You know what he won’t be doing? He won’t be getting a “get better” present that I bought at a freaking dollar store and saved just for this occasion. He won’t be doing art projects or drinking special character-themed teas or hot chocolate. I will not be creating peek-a-boo hideouts for when the bed and couch become too boring for him. There will be no scavenger hunt or charades or fun poker-party-themed afternoon mom-and-me date. There will be no hair braiding or faux tattoos or epic bath time fun.

There will be no fun.

Since when did having a sick child at home become an event for moms? This is not a time to celebrate the common cold or seek innovative ways to bond with a child. No, when a kid is sick, they should go to bed and rest. They should eat soup and have their temperature taken. They should be told to chill out and watch television or read a book if they feel restless. Or better, they should be told, “If you are well enough to run around this house driving me nuts, then you are well enough to get your butt back to school.”

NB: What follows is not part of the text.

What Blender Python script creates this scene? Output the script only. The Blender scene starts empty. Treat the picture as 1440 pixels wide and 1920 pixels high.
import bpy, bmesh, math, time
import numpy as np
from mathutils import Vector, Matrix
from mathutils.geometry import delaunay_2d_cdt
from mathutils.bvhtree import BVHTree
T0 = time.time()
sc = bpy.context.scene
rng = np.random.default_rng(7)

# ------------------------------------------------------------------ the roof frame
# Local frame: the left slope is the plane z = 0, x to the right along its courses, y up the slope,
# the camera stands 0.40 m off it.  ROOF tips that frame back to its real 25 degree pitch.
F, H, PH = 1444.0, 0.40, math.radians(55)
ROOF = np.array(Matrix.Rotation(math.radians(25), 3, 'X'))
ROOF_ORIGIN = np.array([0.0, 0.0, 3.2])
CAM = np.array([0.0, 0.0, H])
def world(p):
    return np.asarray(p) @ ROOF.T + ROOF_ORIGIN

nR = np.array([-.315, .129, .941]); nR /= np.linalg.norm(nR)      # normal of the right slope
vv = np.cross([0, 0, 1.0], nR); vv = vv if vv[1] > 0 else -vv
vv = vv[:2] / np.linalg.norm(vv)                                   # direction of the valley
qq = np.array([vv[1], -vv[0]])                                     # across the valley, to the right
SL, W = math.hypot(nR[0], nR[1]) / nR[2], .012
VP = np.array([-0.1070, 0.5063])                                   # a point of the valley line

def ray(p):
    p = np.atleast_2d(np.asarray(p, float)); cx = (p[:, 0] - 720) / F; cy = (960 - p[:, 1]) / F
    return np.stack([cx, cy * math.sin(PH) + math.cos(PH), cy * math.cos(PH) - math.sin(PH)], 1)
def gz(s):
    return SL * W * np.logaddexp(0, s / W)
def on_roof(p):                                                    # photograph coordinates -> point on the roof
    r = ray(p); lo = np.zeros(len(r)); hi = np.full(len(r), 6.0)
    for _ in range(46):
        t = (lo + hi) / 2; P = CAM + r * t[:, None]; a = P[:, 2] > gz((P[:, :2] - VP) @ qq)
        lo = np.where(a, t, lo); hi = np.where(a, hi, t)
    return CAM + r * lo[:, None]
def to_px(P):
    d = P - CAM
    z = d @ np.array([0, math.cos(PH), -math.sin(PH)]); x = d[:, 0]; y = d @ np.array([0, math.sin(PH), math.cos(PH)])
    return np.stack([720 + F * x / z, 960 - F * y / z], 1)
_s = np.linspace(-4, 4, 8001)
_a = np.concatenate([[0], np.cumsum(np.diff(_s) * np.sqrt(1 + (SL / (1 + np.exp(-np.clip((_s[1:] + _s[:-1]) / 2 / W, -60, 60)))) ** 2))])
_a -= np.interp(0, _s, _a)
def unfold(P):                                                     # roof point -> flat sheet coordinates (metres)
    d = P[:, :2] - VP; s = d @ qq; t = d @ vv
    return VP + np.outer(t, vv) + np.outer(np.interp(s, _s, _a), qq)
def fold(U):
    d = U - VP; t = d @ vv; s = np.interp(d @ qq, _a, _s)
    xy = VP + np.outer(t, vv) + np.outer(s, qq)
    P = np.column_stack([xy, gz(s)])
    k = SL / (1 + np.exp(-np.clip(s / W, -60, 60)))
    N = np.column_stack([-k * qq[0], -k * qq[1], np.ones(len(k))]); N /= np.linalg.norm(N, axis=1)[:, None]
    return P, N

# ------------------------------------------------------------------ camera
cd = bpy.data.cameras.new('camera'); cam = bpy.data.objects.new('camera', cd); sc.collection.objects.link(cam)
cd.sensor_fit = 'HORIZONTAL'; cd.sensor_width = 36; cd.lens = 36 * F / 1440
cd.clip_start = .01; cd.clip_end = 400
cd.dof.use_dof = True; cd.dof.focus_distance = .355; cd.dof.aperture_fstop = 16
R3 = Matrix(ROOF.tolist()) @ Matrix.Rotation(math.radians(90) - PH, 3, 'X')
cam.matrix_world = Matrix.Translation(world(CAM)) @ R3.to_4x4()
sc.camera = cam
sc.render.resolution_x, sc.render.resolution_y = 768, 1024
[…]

You can bet your bottom dollar that my kids hate sick days. My house is not a Shangri-La for them to sit around and create finger-paint mosaics for the fridge while I dress up as Mary Poppins and reenact “Supercalifragilisticexpialidocious.” Nope. Because, guess what, kids do not in fact need to be entertained 100 percent of the time. Being sick with the flu or a cold or stomach bug or whatever it is, is not an occasion to entertain them.

Things have gotten out of control, and it drives me absolutely bonkers to see parents treating their kids like little prima donnas in need of over-the-top events in order to be happy. From the ridiculous birthday parties that require door prizes and party favors to the stupid participation awards and graduating-every-year parties to the multiple school-photo shoots in a year.

You know what all of this does? It creates entitled kids with zero work ethic or appreciation for simplicity. In other words, it creates brats.

So, no Internet magazine is going to make me lose my freaking mind in order to create whimsy for my sick child. I will not cut out crepe paper dolls to decorate the windows. I will not bake a fucking “get well” cake. And I will not make sure my closet has a shelf filled with an assortment of toys, games and small “I love you” presents so that my child can survive the common cold knowing his parents are wimps.

I will heat up soup, hand my kid the TV remote, and then go back to getting shit done. If my kid is sick, then he can be sick without all the fabricated Pinterest-inspired bullshit to make him better.